第30回 雨の季節に雨について考える

梅雨のことが気になり出している。

何しろ日々の生活にも、そして気分にも影響しかねないので、今年の梅雨はどんな感じだろうかと気になるのだ。

大雨や長雨による災害などが起きないことを願っている。

梅雨だの雨だのと聞くと何となくマイナスのイメージを持ってしまいがちだが、心弾むような雨、爽やかな雨、ロマンチックな雨もある。

例えばスクリーンの中に登場する雨。

まず思い浮かぶのは、ミュージカル映画『雨に唄えば』の名場面だ。

ジーン・ケリー扮するドンがどしゃ降りの雨の中で恋の喜びを歌いながらタップダンスを踊る。なんと楽しい雨のシーンだろう。

『シェルブールの雨傘』という映画もあった。若き日のカトリーヌ・ドヌーブがため息が出るほど美しい。哀愁を帯びたテーマ音楽が流れ、ポツリポツリ、そして次第に本降りになっていく雨の中、濡れた石畳の上を色とりどりの傘が行き交う冒頭のシーンがとても印象的だ。

公開から30年たった今でも多くの人が映画史に残る傑作と称える『ショーシャンクの空に』は、無実の罪で囚人となった主人公が自由を手にした瞬間、全身に激しい雨を浴びながら天を仰ぐシーンが感動的だ。

激しい雨といえば、『マディソン郡の橋』の大人の別れのシーンも胸に迫るものがある。ずぶ濡れになった男の薄くなった頭髪からしたたる雨粒が、情熱と抑制とがないまぜになった心情と大人のにおいを絶妙に醸し出していた。

日本映画では、巨匠・黒澤明が撮った圧巻の雨のシーンを抜きには語れない。

何事にもこだわりの強かった“世界のクロサワ”は雨の質感にもこだわった。

『羅生門』では、白黒画面のコントラストをより際立たせるために墨汁を混ぜた雨を降らせ、『七人の侍』では、地面に突き刺さるような激しい雨を撮るために水より重い砂糖湯を降らせたという。

そして、もう一人の巨匠・小津安二郎が唯一撮ったどしゃ降りの雨が、旅回り一座を描いた『浮草』のワンシーン。豪雨の中、道を挟んで男女が激しい罵り合いを繰り広げる。その生々しい男女の感情の高ぶりと激しく降る雨とのコントラストが際立っていた。

とまあ、映画の中のシーンであれば、雨はどれだけ降ろうが、場合によっては降れば降るほど、視覚的にもストーリー的にも効果絶大だ。

しかし、現実の雨となると話は違ってくる。

雨ばかり降っては困る商売もある。

反対に、雨が降らなければ困る商売もある。

雨が続くと助かる人もいるし、困る人もいる。

有機に限らず、作物を育てる農家にとって雨はとても重要な問題だ。

日照り続きの畑にとっては“恵みの雨”も、続き過ぎると作物が病気になってしまうなど悪影響を及ぼす。

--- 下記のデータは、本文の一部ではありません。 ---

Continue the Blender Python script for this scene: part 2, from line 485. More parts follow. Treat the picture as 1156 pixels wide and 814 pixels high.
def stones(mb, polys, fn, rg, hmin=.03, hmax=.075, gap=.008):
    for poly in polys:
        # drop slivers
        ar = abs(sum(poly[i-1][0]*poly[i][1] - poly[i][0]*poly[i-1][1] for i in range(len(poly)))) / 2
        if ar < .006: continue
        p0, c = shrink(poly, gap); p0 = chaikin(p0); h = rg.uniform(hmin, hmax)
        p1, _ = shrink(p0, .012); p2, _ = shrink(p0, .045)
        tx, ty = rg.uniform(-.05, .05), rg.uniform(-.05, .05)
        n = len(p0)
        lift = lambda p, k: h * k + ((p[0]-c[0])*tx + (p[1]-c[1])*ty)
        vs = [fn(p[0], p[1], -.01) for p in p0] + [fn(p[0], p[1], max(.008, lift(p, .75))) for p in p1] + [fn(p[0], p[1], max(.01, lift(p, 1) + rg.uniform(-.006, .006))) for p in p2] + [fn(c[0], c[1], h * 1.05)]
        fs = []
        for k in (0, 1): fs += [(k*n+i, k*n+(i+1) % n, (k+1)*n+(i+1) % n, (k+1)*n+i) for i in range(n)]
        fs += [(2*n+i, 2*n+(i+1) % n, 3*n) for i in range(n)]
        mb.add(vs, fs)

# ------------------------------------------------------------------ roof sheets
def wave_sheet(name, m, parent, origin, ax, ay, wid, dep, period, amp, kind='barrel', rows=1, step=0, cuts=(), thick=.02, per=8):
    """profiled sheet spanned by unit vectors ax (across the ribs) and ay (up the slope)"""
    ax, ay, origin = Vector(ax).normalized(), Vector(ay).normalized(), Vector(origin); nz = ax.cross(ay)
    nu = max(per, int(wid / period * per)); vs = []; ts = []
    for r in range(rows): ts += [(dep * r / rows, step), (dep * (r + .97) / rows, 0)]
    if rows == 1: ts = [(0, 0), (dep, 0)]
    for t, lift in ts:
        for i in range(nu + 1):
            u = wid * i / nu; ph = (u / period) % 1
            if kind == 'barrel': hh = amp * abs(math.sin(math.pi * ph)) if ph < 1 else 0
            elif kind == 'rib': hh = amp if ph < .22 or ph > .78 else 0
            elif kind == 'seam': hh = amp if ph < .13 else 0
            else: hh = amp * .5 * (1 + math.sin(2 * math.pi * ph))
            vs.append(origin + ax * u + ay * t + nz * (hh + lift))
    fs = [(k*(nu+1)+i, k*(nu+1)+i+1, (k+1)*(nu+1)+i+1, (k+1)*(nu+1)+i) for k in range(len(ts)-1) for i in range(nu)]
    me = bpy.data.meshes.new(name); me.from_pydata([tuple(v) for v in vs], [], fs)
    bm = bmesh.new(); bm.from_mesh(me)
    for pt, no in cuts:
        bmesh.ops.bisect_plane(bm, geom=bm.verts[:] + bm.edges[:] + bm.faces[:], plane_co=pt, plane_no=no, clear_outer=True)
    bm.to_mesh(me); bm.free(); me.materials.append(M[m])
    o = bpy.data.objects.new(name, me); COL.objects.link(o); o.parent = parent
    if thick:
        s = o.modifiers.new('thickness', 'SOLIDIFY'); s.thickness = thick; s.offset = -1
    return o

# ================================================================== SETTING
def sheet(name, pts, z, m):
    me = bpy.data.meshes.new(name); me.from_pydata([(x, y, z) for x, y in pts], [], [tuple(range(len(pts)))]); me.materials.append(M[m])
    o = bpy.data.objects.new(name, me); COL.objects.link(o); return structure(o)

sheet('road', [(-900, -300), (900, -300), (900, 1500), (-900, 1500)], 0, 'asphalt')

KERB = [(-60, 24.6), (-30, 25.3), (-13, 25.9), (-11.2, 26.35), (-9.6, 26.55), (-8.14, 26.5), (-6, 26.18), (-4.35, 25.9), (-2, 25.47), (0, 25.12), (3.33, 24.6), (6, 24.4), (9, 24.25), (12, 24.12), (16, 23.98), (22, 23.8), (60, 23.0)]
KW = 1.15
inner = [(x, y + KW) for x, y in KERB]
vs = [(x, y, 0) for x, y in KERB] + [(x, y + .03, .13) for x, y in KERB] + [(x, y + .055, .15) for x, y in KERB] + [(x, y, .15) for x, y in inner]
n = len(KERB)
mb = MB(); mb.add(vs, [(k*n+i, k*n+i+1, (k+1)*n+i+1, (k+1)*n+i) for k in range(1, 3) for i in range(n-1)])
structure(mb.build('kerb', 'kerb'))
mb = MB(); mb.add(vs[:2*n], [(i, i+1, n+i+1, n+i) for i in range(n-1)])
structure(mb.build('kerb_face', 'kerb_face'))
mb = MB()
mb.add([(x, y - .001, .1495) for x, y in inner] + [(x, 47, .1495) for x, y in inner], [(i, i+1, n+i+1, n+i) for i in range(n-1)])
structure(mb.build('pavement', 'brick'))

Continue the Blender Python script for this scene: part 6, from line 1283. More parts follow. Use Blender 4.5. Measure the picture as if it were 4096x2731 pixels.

集中豪雨ともなれば、一瞬にして畑が駄目になることもある。

近年は線状降水帯という言葉が飛び交うようになった。

積乱雲が列をなすように次々に発生して通過したり停滞したりするため、凄まじい雨が同じ場所で降り続く。

まさにバケツをひっくり返したような雨だ。

そして、この集中豪雨は途方もなく甚大な爪痕を残して去っていく。

自然の猛威の前には人間は非力だ。

命を守る行動につながるように、予測技術の精度向上や情報の早期提供などさまざまな取り組みがされているが、できることはまだまだ限られている。

地球温暖化、気候変動、異常気象、こうした言葉はもはや私たちの暮らしに直結している。

農耕開始の時期を教えてくれる「種まき桜」を頼りにしていた時代とは、季節のリズムも環境も変わってしまった。

自然をコントロールすることはできない。

人間にできるのは考え得る備えをしておくことと、起きた時に冷静に対処すること。

そして何よりもまず、自然の前には人間は非力なのだということを知っておくことではないだろうか。

現実は残念ながら映画のようにドラマチックにはいかない。